The great Religious Charities of our country deserve the support of every friend of freedom. Each of these, in extending the power of religion, is cementing the bulwarks of our liberty:

in circulating the Bible, in educating ministers, in scattering religious tracts, in training the child at the Sabbath-school, the friends of these institutions are really acting as the purest and most enlightened of patriots. Let these great charities become co-extensive, as they ought to be, with the necessities of our country, and they will accomplish more for the perpetuation of our free institutions, than legions of spies and half a million of bayonets can accomplish in sustaining the despotism of Austria or of Russia. How plainly then, on these principles alone, ought every lover of his country to afford these charities his cordial support !

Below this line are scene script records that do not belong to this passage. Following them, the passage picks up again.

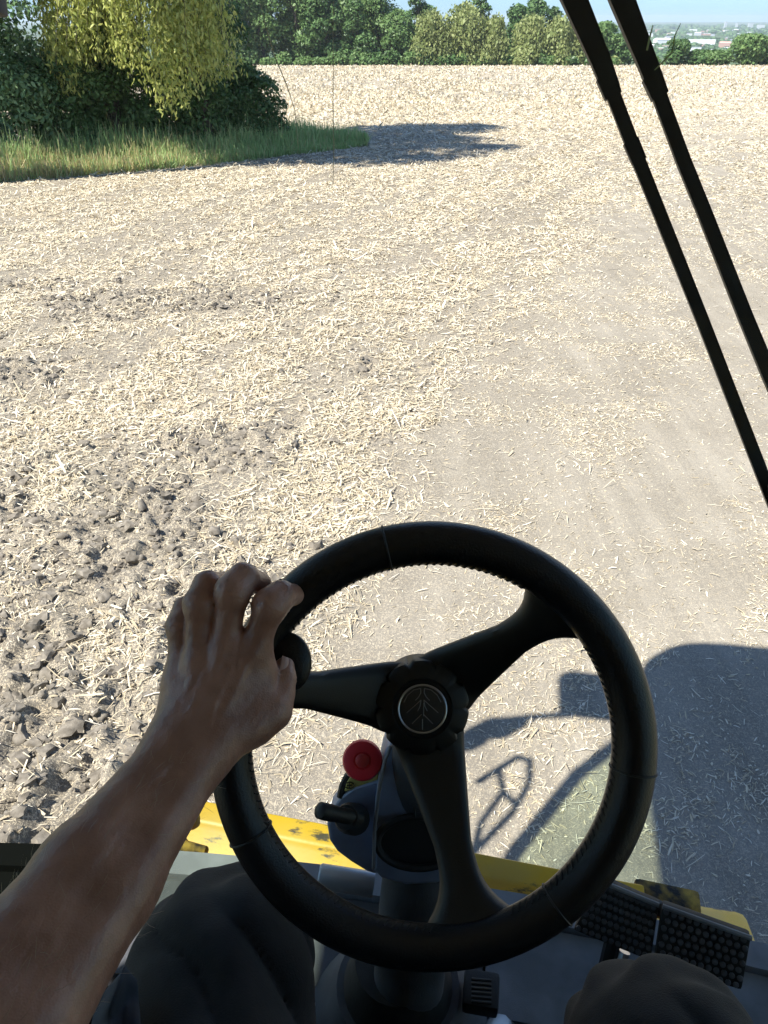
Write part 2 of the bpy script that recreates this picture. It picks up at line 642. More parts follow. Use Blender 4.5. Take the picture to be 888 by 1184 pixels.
def soil_mat():
    m = bpy.data.materials.new('dusty_soil_with_straw')
    m.use_nodes = True
    N, L = m.node_tree.nodes, m.node_tree.links
    p = N["Principled BSDF"]
    p.inputs["Roughness"].default_value = 0.95
    p.inputs["Specular IOR Level"].default_value = 0.15
    tc = N.new("ShaderNodeTexCoord")
    sep = N.new("ShaderNodeSeparateXYZ"); L.new(tc.outputs["Object"], sep.inputs[0])

    def math_(op, a, b=None, c=None):
        n = N.new("ShaderNodeMath"); n.operation = op
        for i, q in enumerate((a, b, c)):
            if q is None: continue
            if isinstance(q, (int, float)): n.inputs[i].default_value = q
            else: L.new(q, n.inputs[i])
        return n.outputs[0]

    def noise(scale, det=4, rough=0.55, vec=None, dist=0.0):
        n = N.new("ShaderNodeTexNoise"); n.inputs["Scale"].default_value = scale
        n.inputs["Detail"].default_value = det; n.inputs["Roughness"].default_value = rough
        n.inputs["Distortion"].default_value = dist
        L.new(vec if vec is not None else tc.outputs["Object"], n.inputs["Vector"])
        return n.outputs[0]

    def rng_(x, a, b, c=0.0, d=1.0):
        n = N.new("ShaderNodeMapRange"); n.interpolation_type = 'SMOOTHSTEP'
        L.new(x, n.inputs[0])
        for i, q in enumerate((a, b, c, d)): n.inputs[i + 1].default_value = q
        return n.outputs[0]

    def mixc(f, a, b):
        n = N.new("ShaderNodeMix"); n.data_type = 'RGBA'
        if isinstance(f, float): n.inputs[0].default_value = f
        else: L.new(f, n.inputs[0])
        for i, q in ((6, a), (7, b)):
            if isinstance(q, tuple): n.inputs[i].default_value = (*q, 1)
            else: L.new(q, n.inputs[i])
        return n.outputs[2]

    y = sep.outputs[1]; x = sep.outputs[0]
    u = math_('SUBTRACT', x, math_('MULTIPLY_ADD', y, 0.345, -2.03))
    u = math_('ADD', u, math_('MULTIPLY_ADD', noise(0.9, 4), 2.2, -1.1))
    track = rng_(u, -1.5, 1.9)
    far = rng_(y, 25.0, 60.0)
    soil = mixc(rng_(noise(3.0, 6, 0.65), 0.35, 0.7), (0.125, 0.109, 0.087), (0.185, 0.165, 0.136))
    soil = mixc(rng_(noise(60.0, 3), 0.35, 0.62, 0.0, 0.45), soil, (0.10, 0.088, 0.072))
    soil = mixc(track, soil, mixc(rng_(noise(1.2, 5), 0.3, 0.7), (0.222, 0.196, 0.155), (0.282, 0.253, 0.205)))
    mpt = N.new("ShaderNodeMapping"); mpt.inputs["Rotation"].default_value = (0, 0, 0.333); mpt.inputs["Scale"].default_value = (4.5, 0.28, 1.0)
    L.new(tc.outputs["Object"], mpt.inputs[0])
    soil = mixc(rng_(noise(1.0, 6, 0.65, mpt.outputs[0]), 0.35, 0.65, 0.0, 0.42), soil, (0.130, 0.114, 0.091))
    # fine chaff between the loose straw
    mp = N.new("ShaderNodeMapping"); mp.inputs["Scale"].default_value = (1.0, 2.2, 1.0); mp.inputs["Rotation"].default_value = (0, 0, 0.5)
    L.new(tc.outputs["Object"], mp.inputs[0])
    mp2 = N.new("ShaderNodeMapping"); mp2.inputs["Scale"].default_value = (2.4, 1.0, 1.0); mp2.inputs["Rotation"].default_value = (0, 0, -0.4)
    L.new(tc.outputs["Object"], mp2.inputs[0])
    ch = math_('MAXIMUM', noise(60.0, 3, 0.6, mp.outputs[0], 1.2), noise(52.0, 3, 0.6, mp2.outputs[0], 1.2))
    chn = rng_(ch, 0.545, 0.61)
    chf = rng_(noise(2.2, 6, 0.8), 0.36, 0.54)
    patch = rng_(noise(0.22, 6, 0.65), 0.3, 0.7, 0.25, 0.85)
    amt_near = math_('MULTIPLY', chn, math_('MULTIPLY_ADD', track, -0.45, 0.85))
    amt_far = math_('MULTIPLY', chf, patch)
    nf = N.new("ShaderNodeMix"); nf.data_type = 'FLOAT'
    L.new(far, nf.inputs[0]); L.new(amt_near, nf.inputs[2]); L.new(amt_far, nf.inputs[3])
    straw = mixc(rng_(noise(18.0, 3), 0.35, 0.65), (0.50, 0.415, 0.285), (0.60, 0.52, 0.38))
    col = mixc(nf.outputs[0], soil, straw)
    L.new(col, p.inputs["Base Color"])
    b = N.new("ShaderNodeBump"); b.inputs["Strength"].default_value = 0.55; b.inputs["Distance"].default_value = 0.010
    hh = math_('ADD', math_('MULTIPLY', noise(75.0, 5, 0.75), 0.5), math_('MULTIPLY', ch, 0.6))
    L.new(hh, b.inputs["Height"])
    L.new(b.outputs[0], p.inputs["Normal"])
    return m


M['soil'] = soil_mat()
M['clod'] = mat('dry_clod', (0.135, 0.117, 0.092), 0.95, bump=1.0, bscale=140, col2=(0.235, 0.207, 0.167), vscale=25, spec=0.1)
M['straw'] = leafmat('dry_straw', [(0.37, 0.30, 0.195), (0.56, 0.47, 0.31), (0.66, 0.575, 0.41), (0.76, 0.695, 0.555), (0.48, 0.38, 0.235), (0.68, 0.605, 0.455)], 0.6, 0.12)
M['grass'] = leafmat('verge_grass', [(0.22, 0.37, 0.12), (0.34, 0.48, 0.18), (0.48, 0.55, 0.24), (0.26, 0.43, 0.14)], 0.6, 0.3)
M['grassdry'] = leafmat('seeding_grass', [(0.50, 0.40, 0.20), (0.38, 0.36, 0.14), (0.58, 0.47, 0.28)], 0.6, 0.3)
M['willow'] = leafmat('willow_leaf', [(0.36, 0.41, 0.10), (0.48, 0.51, 0.14), (0.60, 0.60, 0.20), (0.28, 0.34, 0.085)], 0.5, 0.45)
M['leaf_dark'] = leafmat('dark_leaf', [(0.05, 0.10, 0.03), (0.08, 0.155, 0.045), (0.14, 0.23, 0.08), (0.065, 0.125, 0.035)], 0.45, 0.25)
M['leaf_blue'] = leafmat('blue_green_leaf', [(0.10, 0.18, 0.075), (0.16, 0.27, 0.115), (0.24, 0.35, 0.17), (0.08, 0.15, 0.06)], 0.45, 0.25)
M['leaf_mid'] = leafmat('mid_green_leaf', [(0.08, 0.15, 0.045), (0.13, 0.22, 0.07), (0.18, 0.27, 0.09), (0.10, 0.18, 0.055)], 0.5, 0.3)
M['leaf_pale'] = leafmat('pale_willow_leaf', [(0.20, 0.25, 0.08), (0.27, 0.31, 0.11), (0.33, 0.36, 0.14), (0.16, 0.21, 0.065)], 0.5, 0.35)
M['bark'] = mat('bark', (0.07, 0.055, 0.042), 0.9, bump=0.8, bscale=20, var=0.6, vscale=6)
M['stalk'] = mat('dry_stalk', (0.42, 0.36, 0.22), 0.7)
M['stalk_green'] = mat('green_stalk', (0.30, 0.36, 0.14), 0.6)

# ------------------------------------------------------------------ the field, one graded sheet
def field_u(x, y):
    return x - (0.345 * y - 2.03)


def clod_zone(x, y):
    u = field_u(x, y)
    uc = x + 0.72 + 0.55 * np.maximum(0, y - 4.3) + 0.7 * (fbm(x * 1.6, y * 1.6, 3, 6) - 0.5)
    near_c = sstep(0.3, -0.45, uc) * sstep(8.2, 5.2, y) * (0.45 + 0.55 * sstep(0.30, 0.48, fbm(x * 1.1, y * 1.1, 3, 5)))
    return np.maximum(near_c, sstep(-0.3, -1.5, u) * 0.8 * sstep(17, 9, y) * sstep(0.60, 0.68, fbm(x * 0.6, y * 0.6, 3, 15)))


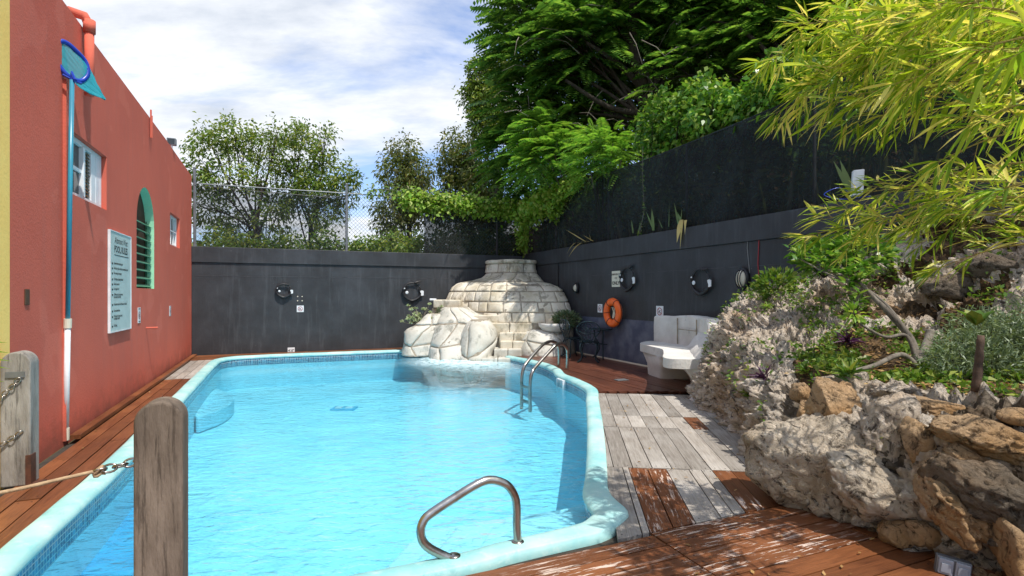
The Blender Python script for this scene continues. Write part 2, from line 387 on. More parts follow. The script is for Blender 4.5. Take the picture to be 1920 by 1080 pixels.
M = dict(
 under=simple('dark shade below deck', (.05, .04, .03), (.03, .025, .02), 9, .9, .2),
 stepw=simple('white step plaster', (.62, .76, .80), (.54, .71, .77), 4, .6, .05),
 stucco=m_stucco(), black=m_black_wall(), grey=m_wood('grey'), brown=m_wood('brown'), dark=m_wood('dark'), flaked=m_wood('flaked'),
 yellow=simple('yellow stucco', (.95, .66, .19), (.92, .60, .16), 3, .85, .3, 40),
 white=simple('white painted wood', (.78, .80, .82), (.70, .73, .76), 8, .4, .05),
 greenbar=simple('dark green bars', (.08, .22, .13), (.05, .16, .09), 4, .5, .1, 40),
 green=simple('mint green paint', (.33, .66, .43), (.28, .58, .38), 4, .7, .2, 40),
 coping=m_coping(), tiles=m_tiles(), basin=m_basin(), water=m_water(),
 dkblue=simple('deep blue drain and ledge shade', (.10, .42, .62), (.08, .36, .58), 3, .5, .05),
 steel=simple('weathered stainless steel', (.42, .40, .37), (.24, .19, .15), 14, .28, .12, 40, 1.0, .5, .45, .75),
 iron=simple('dark green cast iron', (.008, .022, .028), (.016, .034, .042), 12, .4, .2, 60, .3),
 orange=simple('orange buoy plastic', (.86, .14, .018), (.78, .12, .015), 6, .35, .05),
 rope=simple('tan rope', (.42, .30, .18), (.3, .2, .12), 30, .9, .5, 120),
 blackm=simple('black matte metal', (.012, .012, .014), (.02, .02, .022), 9, .45, .1),
 whitem=simple('white plastic', (.72, .74, .76), (.6, .62, .64), 9, .4, .05),
 cream=simple('cream sign board', (.66, .62, .50), (.6, .56, .45), 7, .6, .05),
 signw=simple('pale silver sign board', (.52, .62, .60), (.44, .54, .53), 5, .4, .05),
 ink=simple('black print', (.015, .015, .018), (.02, .02, .02), 5, .6, 0),
 redink=simple('dark red print', (.30, .03, .04), (.3, .03, .04), 5, .6, 0),
 cyan=simple('blue pole paint', (.03, .25, .36), (.04, .20, .30), 5, .3, .05),
 navy=simple('blue plastic hoop', (.01, .05, .40), (.01, .04, .34), 5, .3, .05),
 glass=simple('dark window glass', (.012, .016, .018), (.03, .035, .03), 4, .08, 0, spec=.6),
 louvre=simple('brown timber louvre', (.20, .11, .035), (.10, .05, .02), 12, .6, .2),
 inside=simple('dark interior plaster', (.10, .05, .025), (.05, .025, .015), 2, .9, .1),
 whitewash=m_plaster('whitewashed concrete', (.62, .60, .56), (.50, .475, .44), (.16, .145, .125), .60),
 block=m_plaster('cast limestone block', (.68, .63, .53), (.46, .40, .29), (.15, .13, .09), .52),
 slabw=m_plaster('pale cast stone slab', (.58, .56, .50), (.42, .40, .34), (.13, .13, .105), .53),
 mortar=simple('dark mortar joint', (.33, .285, .22), (.22, .19, .145), 12, .95, .3),
 rocka=m_coral('coral limestone', (.80, .71, .60), (.60, .49, .38), (.03, .022, .016), (.52, .34, .19), .8),
 rockb=m_coral('ochre limestone', (.60, .43, .27), (.46, .26, .11), (.05, .033, .02), (.42, .22, .075), .7),
 rockw=m_coral('white pitted limestone', (.80, .69, .55), (.60, .48, .35), (.04, .03, .022), (.40, .28, .16), .9),
 rockd=m_coral('weathered grey limestone', (.26, .215, .165), (.17, .135, .10), (.03, .022, .016), (.28, .16, .07), .8),
 soil=m_soil(),
 ground=simple('grassy ground', (.05, .075, .025), (.09, .08, .04), .5, .95, .4, 5),
 foam=simple('white foam with painted reflection', (.92, .96, .97), (.85, .92, .95), 6, .9, .6, 14),
 galv=simple('galvanised steel', (.20, .21, .22), (.14, .15, .16), 9, .5, .1, 40, .4),
 postw=m_bark('weathered post timber', (.21, .165, .13), (.095, .072, .055)),
 greyp=m_bark('bleached post timber', (.33, .31, .285), (.17, .155, .14)),
 bark=m_bark('grey brown bark', (.06, .048, .036), (.03, .024, .018)),
 barkl=m_bark('pale smooth bark', (.22, .195, .16), (.12, .10, .08)),
 screen=m_screen('black shade cloth', .82, (.008, .0095, .0105)), screenl=m_screen('thin black windbreak net', .42, (.005, .007, .010)),
 l_tree=m_leaf('mid green leaves', (.07, .14, .022), (.15, .23, .04), (.30, .32, .08)),
 l_olive=m_leaf('olive green leaves', (.07, .105, .025), (.13, .17, .045), (.22, .20, .07)),
 l_dark=m_leaf('deep green feathery leaves', (.035, .10, .022), (.10, .225, .04), (.22, .36, .075), .40),
 l_fern=m_leaf('bright green feathery leaves', (.08, .21, .03), (.15, .31, .045), (.24, .38, .07), .4),
 l_ivy=m_leaf('glossy creeper leaves', (.045, .13, .015), (.12, .26, .03), (.30, .40, .08), .3, .3),
 l_vine=m_leaf('lime green vine leaves', (.15, .30, .03), (.25, .40, .05), (.40, .46, .11), .4),
 l_bamboo=m_leaf('yellow green bamboo leaves', (.10, .22, .02), (.40, .50, .04), (.78, .66, .22), .42),
 l_sage=m_leaf('grey green leaves', (.085, .13, .065), (.15, .20, .105), (.24, .29, .16), .2),
 l_succ=m_leaf('pale green succulent leaves', (.34, .42, .22), (.48, .54, .32), (.56, .6, .42), .2),
 l_snake=m_leaf('sword shaped leaves', (.07, .13, .05), (.20, .27, .10), (.42, .40, .16), .25),
 l_purple=m_leaf('purple leaves', (.035, .008, .035), (.07, .015, .06), None, .2),
 l_low=m_leaf('low green weeds', (.06, .13, .015), (.12, .22, .03), (.26, .30, .06), .3),
 l_dry=m_leaf('dry fallen leaves', (.20, .11, .04), (.34, .20, .08), (.45, .30, .12), .1),
 culm=m_bark('yellow bamboo culm', (.42, .34, .10), (.30, .24, .08)),
)
# ------------------------------------------------------------------ ground
mb = MB()   # ground sheet with a hole under the pool and deck
poolhole = [W(-1.9, 2.0), W(6.0, 2.0), W(6.4, 15.1), W(-1.9, 15.1)]
S = 600
outer = [Vector((-S, -S, 0)), Vector((S, -S, 0)), Vector((S, S, 0)), Vector((-S, S, 0))]
tri = tessellate_polygon([outer, poolhole]); vv = outer + poolhole
g = MB(); g.add([(p.x, p.y, -.06) for p in vv], [t if ((vv[t[1]]-vv[t[0]]).cross(vv[t[2]]-vv[t[0]])).z > 0 else t[::-1] for t in tri])
tag(g.build('ground', M['ground']), kind='structure')
# raised ground retained by the right-hand wall
g = MB(); pts = []
for i in range(40):
    row = []
    for j in range(12):
        v = -3 + i * .8; u = 7.07 + j * j * .10
        row.append(W(u, v, 2.58 + (.0 if j < 3 else .48 * (j - 2)) + .08 * noise.noise(Vector((u, v, 0)))))
    pts.append(row)
g.grid(pts); tag(g.build('terrace_ground', M['soil'], smooth=True), kind='structure')

# ------------------------------------------------------------------ pool
edge_right = [(-.03, 13.06), (.28, 12.55), (.75, 11.65), (.96, 10.75), (1.0, 10.05), (1.2, 9.35), (1.33, 8.5), (1.22, 7.6), (1.05, 6.26), (.90, 5.2), (.80, 4.55), (.73, 4.06), (.79, 3.72)]
corner = [(.76, 3.60), (.60, 3.40)]
near = [(.41, 3.29), (0, 3.10), (-.415, 2.88)]
lft = [W(-1.0, 2.82), W(-1.38, 2.9), W(-1.5, 3.3), W(-1.52, 4.1), W(-1.46, 5.8), W(-1.48, 8), W(-1.5, 11), W(-1.5, 13.5), W(-1.4, 14.15), W(-1.05, 14.52), W(-.5, 14.62), W(.9, 14.62), W(2.4, 14.55), W(3.45, 14.5)]
path = [Vector((x, y, 0)) for x, y in edge_right + corner + near] + [Vector((p.x, p.y, 0)) for p in lft]
outl = crom(path, 10)
# resample evenly
def resample(pts, step):
    cum = [0.0]
    for a, b in zip(pts, pts[1:]): cum.append(cum[-1] + (b - a).length)
    n = int(cum[-1] / step); out = []; k = 0
    for i in range(n + 1):
        s = cum[-1] * i / n
        while k < len(pts) - 2 and cum[k + 1] < s: k += 1
        out.append(pts[k].lerp(pts[k + 1], (s - cum[k]) / max(1e-9, cum[k + 1] - cum[k])))
    return out
outl = resample(outl, .07)
def inward(pts, d):
    res = []
    for i, p in enumerate(pts):
        a, b = pts[max(0, i - 2)], pts[min(len(pts) - 1, i + 2)]
        t = (b - a).normalized(); n = Vector((t.y, -t.x, 0))       # clockwise loop -> right side is inside
        dd = d[i] if isinstance(d, list) else d
        res.append(p + n * dd)
    return res
# the loop runs right side -> near -> left -> back : clockwise seen from above
def cw(i):                                                   # coping is wider round the pointed corner
    p = outl[i]; k = math.exp(-((p - Vector((.74, 3.62, 0))).length / .45) ** 2)
    return 1 + .3 * k
pool = thing('swimming_pool', 'turquoise edged freeform swimming pool sunk into the timber deck', 'swimming pool', W(1.5, 8.0, 0))
prof = [(-.004, -.05), (-.004, .010), (.008, .018), (.05, .023), (.11, .022), (.150, .012), (.172, -.008), (.178, -.03), (.172, -.05), (.155, -.062)]
rows = [[q + Vector((0, 0, z + .006 * noise.noise(q * 2.3 + Vector((0, 0, z * 9))))) for q in inward(outl, [d * cw(i) for i in range(len(outl))])] for d, z in prof]
mb = MB(); mb.grid(rows); N = len(outl)
mb.f.append(tuple(r * N for r in range(len(prof)))); mb.m.append(0); mb.f.append(tuple(r * N + N - 1 for r in range(len(prof)))[::-1]); mb.m.append(0)
cop = mb.build('coping', M['coping'], pool, smooth=True)
cop.modifiers.new('n', 'SOLIDIFY').thickness = .0001
cop.modifiers.clear()
TI = inward(outl, [.158 * cw(i) for i in range(N)])
mb = MB(); mb.grid([[q + Vector((0, 0, z)) for q in TI] for z in (-.055, -.22)])
me = mb.mesh('tile_band'); uvl = me.uv_layers.new(name='UVMap'); arc = [0]
for a, b in zip(TI, TI[1:]): arc.append(arc[-1] + (b - a).length)
for lp in me.loops:
    k = lp.vertex_index; uvl.data[lp.index].uv = (arc[k % N], .0 if k < N else .165)
link('tile_band', me, M['tiles'], pool)
WI = [q for q in TI]
back_under = [W(4.3, 14.7), W(5.1, 14.0), W(5.35, 13.0)]
loop = WI + [Vector((p.x, p.y, 0)) for p in back_under]
mb = MB(); mb.grid([[q + Vector((0, 0, z)) for q in loop + [loop[0]]] for z in (-.22, -.5, -.76)])
lp2 = [(p.x, p.y) for p in loop]
tri = tessellate_polygon([[Vector((x, y, 0)) for x, y in lp2]]); n0 = len(mb.v)
mb.add([(x, y, -.76) for x, y in lp2], [t if ((Vector(lp2[t[1]]) - Vector(lp2[t[0]])).cross(Vector(lp2[t[2]]) - Vector(lp2[t[0]]))) > 0 else t[::-1] for t in tri])
mb.build('basin', M['basin'], pool)
WATER_Z = -.115
wl = [(p.x, p.y) for p in inward(outl, [.165 * cw(i) for i in range(N)])] + [(p.x, p.y) for p in back_under]
tri = tessellate_polygon([[Vector((x, y, 0)) for x, y in wl]])
mb = MB(); mb.add([(x, y, WATER_Z) for x, y in wl], [t if ((Vector(wl[t[1]]) - Vector(wl[t[0]])).cross(Vector(wl[t[2]]) - Vector(wl[t[0]]))) > 0 else t[::-1] for t in tri])
tag(mb.build('water', M['water']), kind='structure')
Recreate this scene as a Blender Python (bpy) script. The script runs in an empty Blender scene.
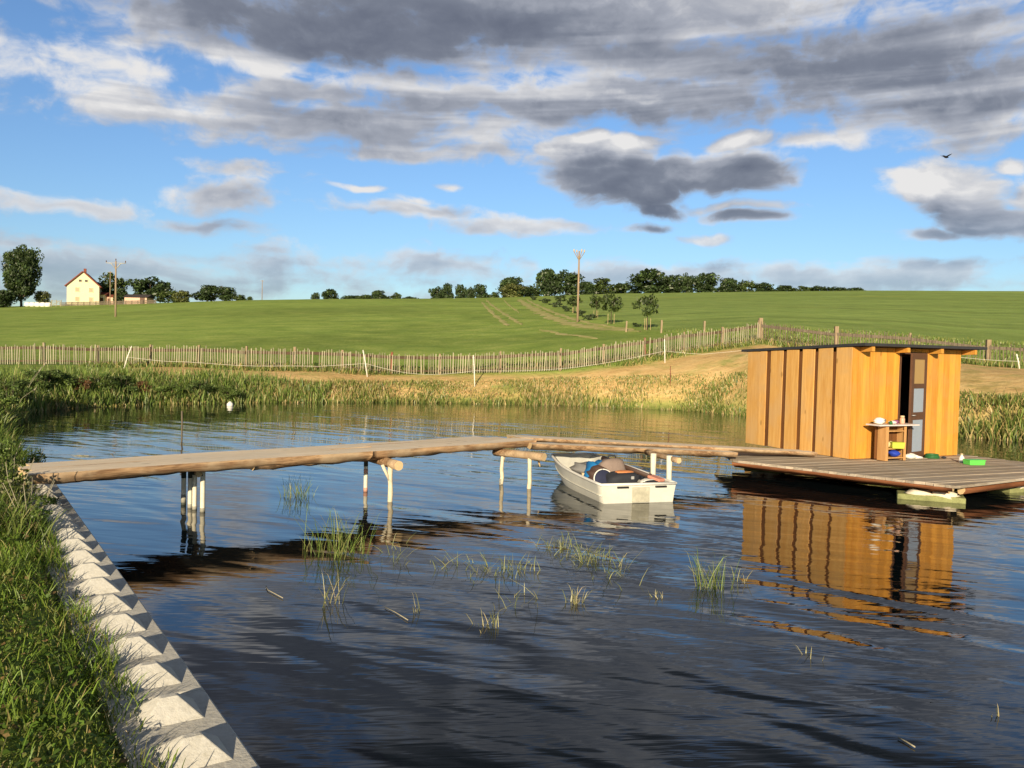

How perfect is the harmony, which pervades the moral government of God. "Where the Spirit of the Lord is, there is liberty:" liberty, not only from superstition, and ignorance, and slavish fear;. but also from civil and political tyranny, and the still more galling bondage of corruption. He whom the truth makes free, is free indeed. The righteous Lord designs that slavery, and misrule, and oppression of every form, shall disappear before the gospel of His Son; that man, so long enslaved by earthly and infernal tyrants, may become ultimately fitted for the glorious liberty of heaven. Each of us is free, this day, from the bondage of human despots: how should we then, that our liberty may be made eternal and complete, seek the Son of God—whose sole prerogative it is to bestow that freedom, which the angels and the spirits of the just now enjoy!